» **Description of the task**
Up to and including the line that contains "RAD = math.radians", repeat each line of the data exactly, starting from the first.

» **Information shown**
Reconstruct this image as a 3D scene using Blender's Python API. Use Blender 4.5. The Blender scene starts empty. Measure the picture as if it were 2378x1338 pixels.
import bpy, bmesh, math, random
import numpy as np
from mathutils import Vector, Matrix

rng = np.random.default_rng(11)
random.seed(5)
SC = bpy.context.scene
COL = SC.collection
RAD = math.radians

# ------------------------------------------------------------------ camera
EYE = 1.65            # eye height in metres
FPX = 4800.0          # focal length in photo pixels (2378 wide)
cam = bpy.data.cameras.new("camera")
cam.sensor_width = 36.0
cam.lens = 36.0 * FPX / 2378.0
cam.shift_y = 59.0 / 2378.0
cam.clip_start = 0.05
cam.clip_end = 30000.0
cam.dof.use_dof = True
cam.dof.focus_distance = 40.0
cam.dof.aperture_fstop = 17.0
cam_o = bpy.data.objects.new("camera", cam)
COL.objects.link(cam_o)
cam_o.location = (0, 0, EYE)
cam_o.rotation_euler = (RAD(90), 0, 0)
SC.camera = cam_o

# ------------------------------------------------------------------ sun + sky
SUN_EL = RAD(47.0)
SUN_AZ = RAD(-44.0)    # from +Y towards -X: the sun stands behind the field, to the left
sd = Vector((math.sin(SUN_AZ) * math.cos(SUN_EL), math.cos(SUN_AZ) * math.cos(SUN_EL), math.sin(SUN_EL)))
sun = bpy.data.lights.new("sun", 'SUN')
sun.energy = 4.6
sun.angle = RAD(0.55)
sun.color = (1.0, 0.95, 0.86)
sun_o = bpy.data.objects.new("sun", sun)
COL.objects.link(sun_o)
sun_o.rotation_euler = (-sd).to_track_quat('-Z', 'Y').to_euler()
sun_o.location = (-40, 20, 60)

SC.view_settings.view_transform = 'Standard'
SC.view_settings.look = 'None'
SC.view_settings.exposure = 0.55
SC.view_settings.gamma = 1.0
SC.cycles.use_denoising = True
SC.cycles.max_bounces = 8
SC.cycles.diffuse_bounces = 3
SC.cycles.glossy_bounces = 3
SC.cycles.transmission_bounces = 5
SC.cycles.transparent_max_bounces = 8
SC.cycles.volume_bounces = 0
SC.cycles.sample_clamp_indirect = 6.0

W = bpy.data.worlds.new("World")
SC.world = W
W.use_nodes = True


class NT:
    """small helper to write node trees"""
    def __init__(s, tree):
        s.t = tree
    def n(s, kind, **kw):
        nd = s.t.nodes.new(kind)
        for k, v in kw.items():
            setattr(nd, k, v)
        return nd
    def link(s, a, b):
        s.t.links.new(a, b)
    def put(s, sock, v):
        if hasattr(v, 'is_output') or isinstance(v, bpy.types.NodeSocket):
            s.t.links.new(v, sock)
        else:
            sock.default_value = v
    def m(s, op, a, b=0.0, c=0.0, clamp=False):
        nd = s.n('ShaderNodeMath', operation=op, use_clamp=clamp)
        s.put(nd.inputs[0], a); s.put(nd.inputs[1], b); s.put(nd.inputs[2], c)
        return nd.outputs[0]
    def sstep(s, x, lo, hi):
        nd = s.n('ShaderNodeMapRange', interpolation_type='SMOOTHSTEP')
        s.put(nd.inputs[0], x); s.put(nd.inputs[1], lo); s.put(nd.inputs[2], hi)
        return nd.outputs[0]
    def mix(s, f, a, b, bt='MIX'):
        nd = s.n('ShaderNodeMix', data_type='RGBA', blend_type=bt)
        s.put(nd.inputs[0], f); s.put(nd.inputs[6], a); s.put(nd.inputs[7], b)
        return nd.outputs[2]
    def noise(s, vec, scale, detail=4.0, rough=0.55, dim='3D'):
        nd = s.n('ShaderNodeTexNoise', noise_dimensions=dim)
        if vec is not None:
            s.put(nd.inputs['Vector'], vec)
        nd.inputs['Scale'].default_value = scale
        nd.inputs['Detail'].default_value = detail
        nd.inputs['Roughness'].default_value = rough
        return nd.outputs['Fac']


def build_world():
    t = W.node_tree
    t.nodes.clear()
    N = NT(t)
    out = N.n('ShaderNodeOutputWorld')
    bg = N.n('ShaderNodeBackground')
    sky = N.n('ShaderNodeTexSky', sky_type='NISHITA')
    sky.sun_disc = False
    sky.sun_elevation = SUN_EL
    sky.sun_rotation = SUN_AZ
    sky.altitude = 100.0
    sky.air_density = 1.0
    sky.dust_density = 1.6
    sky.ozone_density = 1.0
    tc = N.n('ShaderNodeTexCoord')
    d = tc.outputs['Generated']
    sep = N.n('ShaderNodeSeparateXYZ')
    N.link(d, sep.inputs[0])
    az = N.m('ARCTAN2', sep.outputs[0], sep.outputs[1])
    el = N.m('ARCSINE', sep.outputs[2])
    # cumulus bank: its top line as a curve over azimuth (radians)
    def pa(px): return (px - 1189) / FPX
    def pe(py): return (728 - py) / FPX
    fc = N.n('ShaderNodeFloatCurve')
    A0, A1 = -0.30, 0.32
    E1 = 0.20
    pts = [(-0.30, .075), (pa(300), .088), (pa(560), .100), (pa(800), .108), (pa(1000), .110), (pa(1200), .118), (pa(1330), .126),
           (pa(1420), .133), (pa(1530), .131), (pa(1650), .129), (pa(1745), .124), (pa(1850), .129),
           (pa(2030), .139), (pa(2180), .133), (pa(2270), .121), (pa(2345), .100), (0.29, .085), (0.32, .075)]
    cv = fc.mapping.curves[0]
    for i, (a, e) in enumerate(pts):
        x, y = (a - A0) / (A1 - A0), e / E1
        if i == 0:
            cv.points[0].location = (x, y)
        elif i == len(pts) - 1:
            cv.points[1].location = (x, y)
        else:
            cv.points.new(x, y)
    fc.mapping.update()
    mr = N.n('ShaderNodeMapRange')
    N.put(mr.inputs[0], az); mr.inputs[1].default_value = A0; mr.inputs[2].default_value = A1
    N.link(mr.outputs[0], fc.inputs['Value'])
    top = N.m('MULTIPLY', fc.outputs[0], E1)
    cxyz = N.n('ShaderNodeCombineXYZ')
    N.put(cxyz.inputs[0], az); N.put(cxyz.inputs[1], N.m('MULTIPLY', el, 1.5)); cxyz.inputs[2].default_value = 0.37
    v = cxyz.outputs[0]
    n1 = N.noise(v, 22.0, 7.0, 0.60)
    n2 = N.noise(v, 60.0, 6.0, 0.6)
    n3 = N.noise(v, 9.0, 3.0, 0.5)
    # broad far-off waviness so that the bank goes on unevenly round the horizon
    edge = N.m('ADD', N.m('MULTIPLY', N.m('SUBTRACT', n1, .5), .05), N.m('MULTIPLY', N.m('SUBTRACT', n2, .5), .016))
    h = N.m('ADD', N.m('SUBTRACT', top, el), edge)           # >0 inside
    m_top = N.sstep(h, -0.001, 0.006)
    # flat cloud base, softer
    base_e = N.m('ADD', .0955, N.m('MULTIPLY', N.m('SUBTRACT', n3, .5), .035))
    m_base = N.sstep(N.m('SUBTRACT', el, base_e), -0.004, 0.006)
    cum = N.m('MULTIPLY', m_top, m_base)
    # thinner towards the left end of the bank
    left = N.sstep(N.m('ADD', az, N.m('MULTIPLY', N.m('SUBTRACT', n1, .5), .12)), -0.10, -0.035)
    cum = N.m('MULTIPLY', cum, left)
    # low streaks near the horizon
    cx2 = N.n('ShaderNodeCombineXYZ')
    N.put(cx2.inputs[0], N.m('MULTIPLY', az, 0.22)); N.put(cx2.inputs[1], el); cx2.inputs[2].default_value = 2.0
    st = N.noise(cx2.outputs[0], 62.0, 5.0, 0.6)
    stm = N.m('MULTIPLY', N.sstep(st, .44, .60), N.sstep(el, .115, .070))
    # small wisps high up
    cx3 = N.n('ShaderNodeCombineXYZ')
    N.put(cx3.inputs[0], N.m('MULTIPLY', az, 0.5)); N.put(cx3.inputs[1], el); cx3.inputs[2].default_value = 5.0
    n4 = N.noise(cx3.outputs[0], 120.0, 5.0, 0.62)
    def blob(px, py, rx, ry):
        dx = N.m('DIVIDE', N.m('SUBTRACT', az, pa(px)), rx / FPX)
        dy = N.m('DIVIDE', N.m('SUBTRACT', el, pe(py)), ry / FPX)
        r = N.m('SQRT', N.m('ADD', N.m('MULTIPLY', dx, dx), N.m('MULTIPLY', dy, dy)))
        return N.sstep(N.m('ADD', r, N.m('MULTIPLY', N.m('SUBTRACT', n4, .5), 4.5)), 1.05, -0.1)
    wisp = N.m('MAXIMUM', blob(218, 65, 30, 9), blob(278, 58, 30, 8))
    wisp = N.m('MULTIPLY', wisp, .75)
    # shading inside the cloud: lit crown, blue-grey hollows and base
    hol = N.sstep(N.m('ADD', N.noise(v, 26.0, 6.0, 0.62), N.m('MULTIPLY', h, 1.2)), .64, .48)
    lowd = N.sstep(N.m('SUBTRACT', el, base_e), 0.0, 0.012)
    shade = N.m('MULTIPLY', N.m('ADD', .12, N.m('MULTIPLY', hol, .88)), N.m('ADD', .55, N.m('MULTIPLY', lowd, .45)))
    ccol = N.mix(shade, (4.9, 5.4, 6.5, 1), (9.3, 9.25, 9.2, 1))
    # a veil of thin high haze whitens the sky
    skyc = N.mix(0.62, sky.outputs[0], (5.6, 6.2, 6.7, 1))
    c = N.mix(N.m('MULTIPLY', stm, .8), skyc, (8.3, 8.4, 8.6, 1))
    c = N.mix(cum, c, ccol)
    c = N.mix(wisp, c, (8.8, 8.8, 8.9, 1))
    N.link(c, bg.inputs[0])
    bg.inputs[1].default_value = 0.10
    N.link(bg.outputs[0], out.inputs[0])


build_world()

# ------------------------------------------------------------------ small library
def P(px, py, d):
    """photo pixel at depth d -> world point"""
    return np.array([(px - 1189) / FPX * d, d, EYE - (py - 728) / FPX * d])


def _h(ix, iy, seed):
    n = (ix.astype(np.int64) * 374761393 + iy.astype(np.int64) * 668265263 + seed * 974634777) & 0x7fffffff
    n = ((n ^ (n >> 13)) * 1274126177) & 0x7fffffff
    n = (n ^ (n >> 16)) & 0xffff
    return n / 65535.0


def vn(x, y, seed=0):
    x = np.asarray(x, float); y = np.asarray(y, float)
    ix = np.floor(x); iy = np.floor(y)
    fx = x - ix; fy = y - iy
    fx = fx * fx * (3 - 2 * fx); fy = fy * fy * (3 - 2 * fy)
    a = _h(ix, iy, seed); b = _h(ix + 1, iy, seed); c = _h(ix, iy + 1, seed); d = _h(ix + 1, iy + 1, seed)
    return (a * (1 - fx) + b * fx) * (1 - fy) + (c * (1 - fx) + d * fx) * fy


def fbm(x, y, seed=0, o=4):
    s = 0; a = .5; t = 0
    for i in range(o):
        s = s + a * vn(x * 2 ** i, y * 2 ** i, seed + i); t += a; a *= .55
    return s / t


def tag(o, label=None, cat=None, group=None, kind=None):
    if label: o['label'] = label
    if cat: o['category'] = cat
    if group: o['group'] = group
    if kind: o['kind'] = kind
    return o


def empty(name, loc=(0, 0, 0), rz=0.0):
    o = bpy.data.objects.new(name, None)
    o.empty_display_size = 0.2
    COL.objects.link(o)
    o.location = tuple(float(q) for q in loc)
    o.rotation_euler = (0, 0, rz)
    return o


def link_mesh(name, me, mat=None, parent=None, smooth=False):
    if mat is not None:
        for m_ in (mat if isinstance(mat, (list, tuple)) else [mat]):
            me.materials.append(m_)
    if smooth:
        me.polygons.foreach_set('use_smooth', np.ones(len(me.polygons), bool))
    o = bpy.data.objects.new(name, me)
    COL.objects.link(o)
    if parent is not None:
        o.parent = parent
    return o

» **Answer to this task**
Reconstruct this image as a 3D scene using Blender's Python API. Use Blender 4.5. The Blender scene starts empty. Measure the picture as if it were 2378x1338 pixels.
import bpy, bmesh, math, random
import numpy as np
from mathutils import Vector, Matrix

rng = np.random.default_rng(11)
random.seed(5)
SC = bpy.context.scene
COL = SC.collection
RAD = math.radians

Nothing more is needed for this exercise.